Jarbas, a Flecha Negra
Oficialmente, o Flamengo considera Jarbas o primeiro jogador negro a jogar pelo clube. O ponta-esquerda, conhecido como “Flecha Negra”, chegou ao clube em 1933 - antes, disputou amistosos com outros três atletas negros, Roberto, Gradim e Ladislau da Guia.
Após os jogos, apenas Jarbas e Roberto permaneceram no Flamengo. Jarbas, de longe, foi quem teve mais sucesso no clube. Ao todo, marcou 153 gols em 380 jogos - ele é o sexto maior artilheiro da história do clube. Roberto, por outro lado, disputou a Copa do Mundo de 1938, pelo Brasil, mas como jogador do São Cristóvão.
Primeiro goleiro rubro-negro da era profissional, Fernandinho afirmou, em entrevista aos autores do livro “100 anos de bola, raça e paixão: a história do futebol do Flamengo”, que Jarbas foi o primeiro “negro de verdade” a jogar pelo clube. Mas e Nonô? Para o ex-goleiro, ele era “mulato”.
O conceito de colorismo
Nonô atuou em um período em que jogadores negros não eram aceitos nos principais clubes cariocas. Pesquisador da UFRJ e autor do livro “História, conceitos e futebol: racismo e modernidade no futebol fora do eixo”, o historiador Ricardo Pinto explica que o “embranquecimento” de jogadores era uma prática comum naquela época e que permanece até os dias de hoje, a exemplo de atletas negros que não se reconhecem como tal.
A situação de Nonô pode ser encarada sob a perspectiva do colorismo. É a ideia de que o tom de pele pode facilitar ou dificultar o acesso a determinados espaços: quanto mais escuro, maiores são as dificuldades para o cidadão que vive em uma sociedade racista.
- Além da cor, aspectos como formato do nariz e boca e textura dos cabelos trazem uma complexa rede de simbolismos, marcas e, fundamentalmente, experiências. Ou seja, quanto mais nos aproximamos dos aspectos e características daqueles que o senso comum entende como “preto”, nos tornamos um alvo maior para todo o tipo de violência - explicou Ricardo Pinto.
O pesquisador conta que o Brasil viveu de maneira intensa, entre os séculos XIX e XX, o determinismo biológico e o racismo científico - teorias racistas que buscavam colocar o negro em lugar de inferioridade com o respaldo dessa pseudociência.
- Nesse sentido, todo o esforço para obter vantagens através da exploração dos corpos pretos deveria vir através de um esforço em negar a sua negritude. Seja chamando estes homens e mulheres de mulatos, ou mesmo de “negros com alma branca”. Havia a ideia de que a mistura das raças produziria o mestiço, que seria um “degenerado”. Ou seja, isso serviu para oprimir e negar a potencialidade do negro.

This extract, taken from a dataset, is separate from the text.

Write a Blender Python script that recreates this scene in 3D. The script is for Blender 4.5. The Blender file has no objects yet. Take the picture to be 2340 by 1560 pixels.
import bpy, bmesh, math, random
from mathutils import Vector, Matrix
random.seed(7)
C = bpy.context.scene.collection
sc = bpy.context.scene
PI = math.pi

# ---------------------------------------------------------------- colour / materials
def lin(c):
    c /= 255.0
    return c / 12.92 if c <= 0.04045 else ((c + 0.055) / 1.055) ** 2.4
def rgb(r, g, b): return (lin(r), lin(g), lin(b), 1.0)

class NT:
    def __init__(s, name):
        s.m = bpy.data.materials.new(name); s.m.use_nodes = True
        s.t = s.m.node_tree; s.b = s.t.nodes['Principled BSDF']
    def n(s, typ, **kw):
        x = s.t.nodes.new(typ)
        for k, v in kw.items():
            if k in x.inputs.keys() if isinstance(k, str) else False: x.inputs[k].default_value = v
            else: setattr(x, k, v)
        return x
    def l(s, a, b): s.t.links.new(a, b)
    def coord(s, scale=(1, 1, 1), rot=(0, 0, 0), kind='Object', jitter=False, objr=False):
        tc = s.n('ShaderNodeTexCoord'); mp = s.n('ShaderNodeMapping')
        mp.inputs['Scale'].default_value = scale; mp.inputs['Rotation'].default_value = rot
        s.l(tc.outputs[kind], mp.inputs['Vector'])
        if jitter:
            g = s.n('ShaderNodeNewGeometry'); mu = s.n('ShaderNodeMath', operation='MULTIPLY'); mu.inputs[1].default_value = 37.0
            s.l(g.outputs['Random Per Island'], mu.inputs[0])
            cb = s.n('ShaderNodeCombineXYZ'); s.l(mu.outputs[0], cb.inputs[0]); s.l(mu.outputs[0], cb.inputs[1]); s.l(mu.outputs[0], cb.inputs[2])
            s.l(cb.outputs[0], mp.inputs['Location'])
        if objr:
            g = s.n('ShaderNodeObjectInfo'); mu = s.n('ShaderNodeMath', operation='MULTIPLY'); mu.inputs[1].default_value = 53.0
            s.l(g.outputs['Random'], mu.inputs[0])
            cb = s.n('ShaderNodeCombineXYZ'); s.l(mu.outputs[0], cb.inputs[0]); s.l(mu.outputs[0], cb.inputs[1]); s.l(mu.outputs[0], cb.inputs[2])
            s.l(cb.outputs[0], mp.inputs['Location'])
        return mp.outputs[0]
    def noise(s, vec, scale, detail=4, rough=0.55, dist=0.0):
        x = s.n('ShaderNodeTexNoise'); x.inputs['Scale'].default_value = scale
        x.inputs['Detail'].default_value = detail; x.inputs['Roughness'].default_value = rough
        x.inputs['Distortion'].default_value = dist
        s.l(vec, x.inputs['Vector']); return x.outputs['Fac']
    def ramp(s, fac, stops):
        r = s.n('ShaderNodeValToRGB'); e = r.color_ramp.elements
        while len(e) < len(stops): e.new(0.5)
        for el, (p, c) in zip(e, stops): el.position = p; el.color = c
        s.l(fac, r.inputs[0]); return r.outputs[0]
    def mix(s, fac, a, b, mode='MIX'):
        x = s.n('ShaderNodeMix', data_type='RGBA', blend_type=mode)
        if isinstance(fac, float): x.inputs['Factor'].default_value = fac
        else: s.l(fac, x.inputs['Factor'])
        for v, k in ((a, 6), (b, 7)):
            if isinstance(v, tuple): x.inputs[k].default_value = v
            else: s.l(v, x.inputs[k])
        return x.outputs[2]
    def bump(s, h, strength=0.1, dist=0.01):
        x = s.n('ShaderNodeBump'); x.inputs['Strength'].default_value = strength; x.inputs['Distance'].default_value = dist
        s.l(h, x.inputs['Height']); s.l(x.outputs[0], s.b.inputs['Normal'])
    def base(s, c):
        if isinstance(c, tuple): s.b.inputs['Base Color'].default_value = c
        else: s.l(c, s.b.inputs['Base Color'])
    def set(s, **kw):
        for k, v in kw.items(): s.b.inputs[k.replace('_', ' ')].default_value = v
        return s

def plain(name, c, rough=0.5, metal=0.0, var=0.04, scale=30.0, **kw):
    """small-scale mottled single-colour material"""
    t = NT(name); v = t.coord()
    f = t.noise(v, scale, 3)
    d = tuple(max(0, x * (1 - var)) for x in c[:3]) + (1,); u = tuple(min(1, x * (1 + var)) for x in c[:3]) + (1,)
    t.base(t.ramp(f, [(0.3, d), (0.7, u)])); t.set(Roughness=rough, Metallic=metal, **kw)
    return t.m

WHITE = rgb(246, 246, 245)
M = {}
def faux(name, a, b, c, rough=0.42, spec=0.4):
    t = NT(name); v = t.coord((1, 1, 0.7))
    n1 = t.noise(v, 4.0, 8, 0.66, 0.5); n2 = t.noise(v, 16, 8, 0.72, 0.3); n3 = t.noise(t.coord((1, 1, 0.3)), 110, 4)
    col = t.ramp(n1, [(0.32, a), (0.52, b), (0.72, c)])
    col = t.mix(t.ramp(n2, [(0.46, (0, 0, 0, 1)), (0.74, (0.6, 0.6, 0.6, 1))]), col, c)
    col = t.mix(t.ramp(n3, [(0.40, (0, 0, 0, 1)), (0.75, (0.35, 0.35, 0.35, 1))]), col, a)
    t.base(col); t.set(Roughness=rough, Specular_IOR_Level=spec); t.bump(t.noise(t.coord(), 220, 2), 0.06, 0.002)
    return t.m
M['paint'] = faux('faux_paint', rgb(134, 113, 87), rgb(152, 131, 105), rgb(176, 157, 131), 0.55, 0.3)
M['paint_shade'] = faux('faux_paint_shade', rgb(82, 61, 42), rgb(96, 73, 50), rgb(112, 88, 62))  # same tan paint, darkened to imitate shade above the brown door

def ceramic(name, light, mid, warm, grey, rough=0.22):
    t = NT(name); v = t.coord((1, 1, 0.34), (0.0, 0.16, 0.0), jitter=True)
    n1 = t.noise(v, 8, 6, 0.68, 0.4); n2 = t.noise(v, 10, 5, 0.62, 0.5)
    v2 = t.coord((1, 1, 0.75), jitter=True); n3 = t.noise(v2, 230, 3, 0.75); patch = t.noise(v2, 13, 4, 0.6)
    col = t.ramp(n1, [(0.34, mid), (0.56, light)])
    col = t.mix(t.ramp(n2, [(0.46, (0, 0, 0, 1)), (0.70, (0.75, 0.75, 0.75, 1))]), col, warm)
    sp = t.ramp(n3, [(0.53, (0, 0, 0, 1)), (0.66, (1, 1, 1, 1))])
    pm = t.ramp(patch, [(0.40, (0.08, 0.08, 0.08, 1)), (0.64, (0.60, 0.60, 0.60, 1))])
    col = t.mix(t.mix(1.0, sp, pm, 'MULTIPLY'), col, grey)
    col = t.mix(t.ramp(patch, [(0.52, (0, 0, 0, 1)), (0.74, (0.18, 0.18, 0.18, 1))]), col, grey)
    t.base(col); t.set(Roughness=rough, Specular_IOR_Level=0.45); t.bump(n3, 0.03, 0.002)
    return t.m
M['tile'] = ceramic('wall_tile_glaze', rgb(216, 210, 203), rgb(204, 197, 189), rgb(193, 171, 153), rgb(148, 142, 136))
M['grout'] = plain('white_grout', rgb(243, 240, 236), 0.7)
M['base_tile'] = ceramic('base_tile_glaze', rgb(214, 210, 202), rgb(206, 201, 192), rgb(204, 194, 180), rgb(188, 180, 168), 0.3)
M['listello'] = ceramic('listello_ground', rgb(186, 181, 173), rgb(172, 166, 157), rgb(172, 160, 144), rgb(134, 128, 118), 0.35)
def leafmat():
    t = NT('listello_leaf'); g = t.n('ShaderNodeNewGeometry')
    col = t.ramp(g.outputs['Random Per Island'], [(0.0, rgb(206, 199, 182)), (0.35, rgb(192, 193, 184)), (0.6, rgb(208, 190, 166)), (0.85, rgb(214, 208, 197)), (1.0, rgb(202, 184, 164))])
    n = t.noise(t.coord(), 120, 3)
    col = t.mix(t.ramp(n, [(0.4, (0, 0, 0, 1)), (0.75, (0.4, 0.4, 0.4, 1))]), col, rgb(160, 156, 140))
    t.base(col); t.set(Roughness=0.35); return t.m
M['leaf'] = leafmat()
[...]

Atletas como Nonô e Jarbas são importantes para a representatividade e por quebrarem barreiras para uma categoria que se tornou unanimidade no futebol brasileiro. No entanto, Ricardo afirma que os clubes, na época, não tinham a intenção de enfrentar estruturas racistas, apenas interesses ligados às conquistas esportivas e econômicas dessas instituições.
- Os clubes agiram para atender as suas necessidades esportivas e econômicas, não para ajudar a população negra numa mudança social profunda e estruturada. O corpo negro passou a ser explorado pela máquina do futebol e a gerar recursos para o clube, mas, ao fim e ao cabo, nada foi feito para que eles fossem entendidos como cidadãos plenos - finalizou Ricardo.
Depois de Jarbas, o Flamengo passou a mudar de vez sua política. Ainda na década de 1930, o então presidente rubro-negro, Bastos Padilha, iniciou uma campanha para popularizar o time.
Para isso, trouxe diversos jogadores negros de destaque, como Leônidas da Silva, Domingos da Guia e Fausto. Foi um dos passos decisivos para que o clube alcançar o apelo popular do qual desfruta até hoje.